Our History
The AANHCP came about gradually. In the 1970s, current AANHCP Executive Director Jaime Jackson was a practicing farrier. That experience revealed to him the many problems facing horses because of shoeing, unnatural boarding conditions, harmful diets, and riding practices that caused lameness. Jackson began to think more and more about what is genuinely natural and good for the horse based on his specie's needs, rather than just what serves the special interests of their owners.
In early 1982, one of his clients in the San Francisco Bay Area adopted a wild horse in the new Bureau of Land Management (BLM) Adopt-A-Horse Program. Less than a week off the range, the hooves looked like nothing Jackson had ever seen or heard about before. There was only one thing for him to do -- head into wild horse country to find out more. From then until 1986, Jackson returned again and again to the U.S. Great Basin to learn from American's wild, free-roaming horses and to study their hooves at the BLM's processing corrals near Litchfield (CA), Burns (OR), and Palomino Valley (NV). These years of investigation, study, and applying what he learned, laid the foundations for the natural horse care (NHC) movement we know today. By the end of the 1980s, Jackson ended his career as a farrier and became the world's first "NHC practitioner" and advocate of nature's model for humane horse care -- the wild horse.
To share his vision for natural care, Jackson wrote his first book, The Natural Horse — Lessons From the Wild, published in 1992 by Northland Publishing. This led to numerous speaking engagements and invitations to write about his findings for many magazines, including the American Farriers Journal, which published over a dozen of technical articles dealing with trim mechanics. As a result, during the 1990s, a trend towards general acceptance of “natural is best” for the horse came about. In fact, a new generation of "barefoot" trimmers soon followed. Many came from the ranks of horse owners who could not get their farriers to give their horses “natural trims”. Today, it is generally recognized by NHC advocates that lameness issues, most caused or complicated by shoeing and unnatural boarding conditions, provided the main impetus for the skyrocketing interest in natural horse care.
Under Jackson’s leadership, the “American Association of Natural Hoof Care Practitioners” (AANHCP -- the forerunner of the current AANHCP) was formally organized in 2000. It was conceived with the primary objective of providing systematized hoof care training based on the wild horse model. In 2004, the AANHCP received its IRS designation as a 501c3 organization. However, by 2007, it was widely recognized that the AANHCP was more than just about the “hoof”, but about every facet of the horse's life. It was also clear that membership and support for the AANHCP was international rather than U.S. based. The decision was then made to change the name of the organization to “Association for the Advancement of Natural Horse Care Practices”, retaining the same acronym, “AANHCP”. The association was re-incorporated in the State of California in 2008 under the new name.

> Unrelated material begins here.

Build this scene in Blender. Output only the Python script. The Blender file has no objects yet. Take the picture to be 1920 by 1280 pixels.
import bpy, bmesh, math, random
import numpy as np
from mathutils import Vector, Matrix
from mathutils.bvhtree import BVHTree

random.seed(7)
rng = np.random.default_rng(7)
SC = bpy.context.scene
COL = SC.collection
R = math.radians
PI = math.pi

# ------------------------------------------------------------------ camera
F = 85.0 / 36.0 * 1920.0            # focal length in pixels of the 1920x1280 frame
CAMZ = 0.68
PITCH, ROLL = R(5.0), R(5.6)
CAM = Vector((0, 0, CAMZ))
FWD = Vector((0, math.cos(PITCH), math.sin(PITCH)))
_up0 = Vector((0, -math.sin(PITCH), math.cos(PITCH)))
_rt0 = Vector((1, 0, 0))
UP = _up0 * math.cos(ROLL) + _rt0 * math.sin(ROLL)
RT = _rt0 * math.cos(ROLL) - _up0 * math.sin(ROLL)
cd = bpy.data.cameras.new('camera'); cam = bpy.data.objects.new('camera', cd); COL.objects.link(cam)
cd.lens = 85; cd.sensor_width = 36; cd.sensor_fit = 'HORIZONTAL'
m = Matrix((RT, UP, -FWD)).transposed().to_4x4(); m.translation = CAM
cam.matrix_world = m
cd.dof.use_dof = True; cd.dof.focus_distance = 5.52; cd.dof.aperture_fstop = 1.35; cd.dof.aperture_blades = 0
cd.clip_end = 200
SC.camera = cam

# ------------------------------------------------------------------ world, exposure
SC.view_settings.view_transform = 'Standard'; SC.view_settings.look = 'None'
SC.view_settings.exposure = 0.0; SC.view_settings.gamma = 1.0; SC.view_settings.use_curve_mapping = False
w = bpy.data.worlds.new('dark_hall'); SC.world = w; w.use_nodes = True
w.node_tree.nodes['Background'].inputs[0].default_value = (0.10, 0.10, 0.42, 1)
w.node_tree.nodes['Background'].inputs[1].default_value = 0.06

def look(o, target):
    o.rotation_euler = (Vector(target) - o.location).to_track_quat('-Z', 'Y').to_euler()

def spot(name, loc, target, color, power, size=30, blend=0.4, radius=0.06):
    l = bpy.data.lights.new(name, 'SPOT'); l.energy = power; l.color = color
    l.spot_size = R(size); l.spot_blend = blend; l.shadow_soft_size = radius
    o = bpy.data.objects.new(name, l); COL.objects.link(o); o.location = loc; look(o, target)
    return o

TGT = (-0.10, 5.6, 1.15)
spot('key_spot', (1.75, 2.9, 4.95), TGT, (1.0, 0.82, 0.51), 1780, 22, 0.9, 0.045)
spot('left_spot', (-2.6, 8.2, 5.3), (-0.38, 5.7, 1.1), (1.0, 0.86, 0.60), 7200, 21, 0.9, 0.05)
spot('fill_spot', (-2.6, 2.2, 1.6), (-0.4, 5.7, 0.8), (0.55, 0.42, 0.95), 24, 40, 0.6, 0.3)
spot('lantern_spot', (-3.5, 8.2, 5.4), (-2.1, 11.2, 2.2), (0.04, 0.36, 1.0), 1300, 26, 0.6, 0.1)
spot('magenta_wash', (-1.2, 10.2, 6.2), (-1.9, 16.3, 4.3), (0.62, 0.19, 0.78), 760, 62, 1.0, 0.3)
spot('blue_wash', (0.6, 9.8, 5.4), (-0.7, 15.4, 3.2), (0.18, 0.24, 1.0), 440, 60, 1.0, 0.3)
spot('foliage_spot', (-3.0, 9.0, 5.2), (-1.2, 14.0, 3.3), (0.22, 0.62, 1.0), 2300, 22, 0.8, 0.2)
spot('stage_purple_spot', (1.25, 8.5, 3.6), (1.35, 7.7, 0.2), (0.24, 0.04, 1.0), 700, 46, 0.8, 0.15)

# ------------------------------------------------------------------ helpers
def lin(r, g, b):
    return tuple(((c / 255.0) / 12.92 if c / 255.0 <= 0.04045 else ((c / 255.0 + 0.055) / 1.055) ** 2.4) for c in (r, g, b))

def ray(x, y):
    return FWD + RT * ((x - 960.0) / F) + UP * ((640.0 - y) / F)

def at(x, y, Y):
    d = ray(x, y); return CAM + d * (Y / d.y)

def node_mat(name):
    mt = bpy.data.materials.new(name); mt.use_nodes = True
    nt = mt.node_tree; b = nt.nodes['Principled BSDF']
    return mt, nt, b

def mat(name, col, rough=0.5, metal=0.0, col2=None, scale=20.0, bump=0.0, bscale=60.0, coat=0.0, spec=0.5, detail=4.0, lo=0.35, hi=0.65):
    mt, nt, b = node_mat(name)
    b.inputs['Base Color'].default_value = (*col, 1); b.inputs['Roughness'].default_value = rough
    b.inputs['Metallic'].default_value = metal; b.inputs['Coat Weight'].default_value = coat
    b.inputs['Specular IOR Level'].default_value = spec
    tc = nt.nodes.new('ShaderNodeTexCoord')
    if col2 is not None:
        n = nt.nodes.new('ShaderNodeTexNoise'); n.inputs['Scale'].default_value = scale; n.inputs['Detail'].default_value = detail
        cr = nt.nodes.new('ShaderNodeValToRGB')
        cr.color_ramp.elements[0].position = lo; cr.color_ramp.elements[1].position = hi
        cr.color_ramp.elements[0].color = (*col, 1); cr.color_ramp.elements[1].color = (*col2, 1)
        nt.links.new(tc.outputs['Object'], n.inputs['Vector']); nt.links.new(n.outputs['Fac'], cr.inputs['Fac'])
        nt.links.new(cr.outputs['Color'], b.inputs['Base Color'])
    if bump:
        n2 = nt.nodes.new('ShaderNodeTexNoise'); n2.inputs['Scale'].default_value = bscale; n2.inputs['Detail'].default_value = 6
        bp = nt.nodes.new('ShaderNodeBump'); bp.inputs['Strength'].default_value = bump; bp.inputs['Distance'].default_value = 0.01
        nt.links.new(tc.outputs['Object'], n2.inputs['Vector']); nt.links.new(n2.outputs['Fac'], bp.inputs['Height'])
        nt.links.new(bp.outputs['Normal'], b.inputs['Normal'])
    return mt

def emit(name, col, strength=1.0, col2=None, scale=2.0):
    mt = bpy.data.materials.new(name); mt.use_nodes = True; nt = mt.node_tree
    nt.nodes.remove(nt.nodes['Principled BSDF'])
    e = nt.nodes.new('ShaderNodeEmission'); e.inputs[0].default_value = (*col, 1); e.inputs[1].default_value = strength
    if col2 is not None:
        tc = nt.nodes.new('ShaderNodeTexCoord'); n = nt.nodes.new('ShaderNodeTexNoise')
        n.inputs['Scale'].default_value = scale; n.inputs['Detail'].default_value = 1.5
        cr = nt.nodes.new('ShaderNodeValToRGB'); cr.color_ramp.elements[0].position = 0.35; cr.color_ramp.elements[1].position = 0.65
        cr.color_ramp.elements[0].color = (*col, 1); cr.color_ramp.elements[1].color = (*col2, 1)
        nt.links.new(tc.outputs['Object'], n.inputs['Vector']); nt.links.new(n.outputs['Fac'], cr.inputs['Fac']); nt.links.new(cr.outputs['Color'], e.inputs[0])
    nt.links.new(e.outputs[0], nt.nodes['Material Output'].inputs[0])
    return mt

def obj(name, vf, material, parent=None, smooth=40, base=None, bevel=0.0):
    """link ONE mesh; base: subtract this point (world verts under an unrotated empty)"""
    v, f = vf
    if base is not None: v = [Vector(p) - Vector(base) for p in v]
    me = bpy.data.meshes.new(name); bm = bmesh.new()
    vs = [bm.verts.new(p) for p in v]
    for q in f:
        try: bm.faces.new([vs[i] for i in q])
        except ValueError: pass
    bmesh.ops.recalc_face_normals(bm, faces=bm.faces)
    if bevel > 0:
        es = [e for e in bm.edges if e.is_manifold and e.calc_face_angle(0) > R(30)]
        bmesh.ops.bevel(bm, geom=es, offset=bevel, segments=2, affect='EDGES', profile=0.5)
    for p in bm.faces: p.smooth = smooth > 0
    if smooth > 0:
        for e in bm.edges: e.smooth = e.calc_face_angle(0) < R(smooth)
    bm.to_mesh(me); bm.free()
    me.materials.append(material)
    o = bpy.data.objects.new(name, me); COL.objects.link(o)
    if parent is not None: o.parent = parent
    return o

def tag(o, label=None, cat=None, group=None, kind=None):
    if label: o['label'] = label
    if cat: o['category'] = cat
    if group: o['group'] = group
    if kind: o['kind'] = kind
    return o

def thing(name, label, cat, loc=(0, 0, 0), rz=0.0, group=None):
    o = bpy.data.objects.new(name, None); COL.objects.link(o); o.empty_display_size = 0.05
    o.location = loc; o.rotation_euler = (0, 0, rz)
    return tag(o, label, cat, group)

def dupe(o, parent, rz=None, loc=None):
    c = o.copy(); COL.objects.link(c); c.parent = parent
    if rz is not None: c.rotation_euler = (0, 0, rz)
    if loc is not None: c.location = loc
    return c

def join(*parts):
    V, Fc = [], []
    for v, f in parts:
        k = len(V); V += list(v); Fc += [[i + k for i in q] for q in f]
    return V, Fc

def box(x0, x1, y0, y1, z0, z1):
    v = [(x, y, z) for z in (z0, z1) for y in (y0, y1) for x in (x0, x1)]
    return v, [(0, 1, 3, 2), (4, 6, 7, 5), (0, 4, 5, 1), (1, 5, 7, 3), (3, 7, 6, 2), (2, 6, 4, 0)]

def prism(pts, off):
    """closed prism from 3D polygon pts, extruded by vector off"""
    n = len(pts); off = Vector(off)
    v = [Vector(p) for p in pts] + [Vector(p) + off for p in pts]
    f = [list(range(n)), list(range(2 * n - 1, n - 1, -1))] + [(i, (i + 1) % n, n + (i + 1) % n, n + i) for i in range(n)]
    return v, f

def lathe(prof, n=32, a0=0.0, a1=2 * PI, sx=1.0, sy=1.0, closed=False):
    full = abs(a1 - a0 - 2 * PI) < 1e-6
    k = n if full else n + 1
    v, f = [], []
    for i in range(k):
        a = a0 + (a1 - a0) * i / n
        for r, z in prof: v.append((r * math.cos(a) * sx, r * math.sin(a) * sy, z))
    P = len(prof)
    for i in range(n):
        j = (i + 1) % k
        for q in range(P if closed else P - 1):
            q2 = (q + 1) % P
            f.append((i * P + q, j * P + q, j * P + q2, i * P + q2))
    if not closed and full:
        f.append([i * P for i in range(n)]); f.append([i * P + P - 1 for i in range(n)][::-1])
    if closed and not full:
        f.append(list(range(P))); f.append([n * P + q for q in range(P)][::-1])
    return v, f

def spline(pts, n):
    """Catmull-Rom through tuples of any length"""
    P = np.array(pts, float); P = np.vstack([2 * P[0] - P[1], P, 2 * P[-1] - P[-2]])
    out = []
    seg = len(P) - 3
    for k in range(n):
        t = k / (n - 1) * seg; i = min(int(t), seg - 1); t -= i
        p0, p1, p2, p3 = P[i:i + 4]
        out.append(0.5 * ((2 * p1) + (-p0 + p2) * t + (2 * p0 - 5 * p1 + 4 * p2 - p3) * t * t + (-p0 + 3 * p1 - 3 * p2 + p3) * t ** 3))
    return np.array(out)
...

Prior to early 2009, training of NHC practitioners was carried out under the aegis of the AANHCP. The ISNHCP was formed in mid-2009 to take over this responsibility, thereby relieving the AANHCP to concentrate on education and advocacy.
Today (2024), 42 years after Jackson entered wild horse country, the natural care movement continues to expand to every corner of the horse using community, spreading its message that "natural is best" for all horses.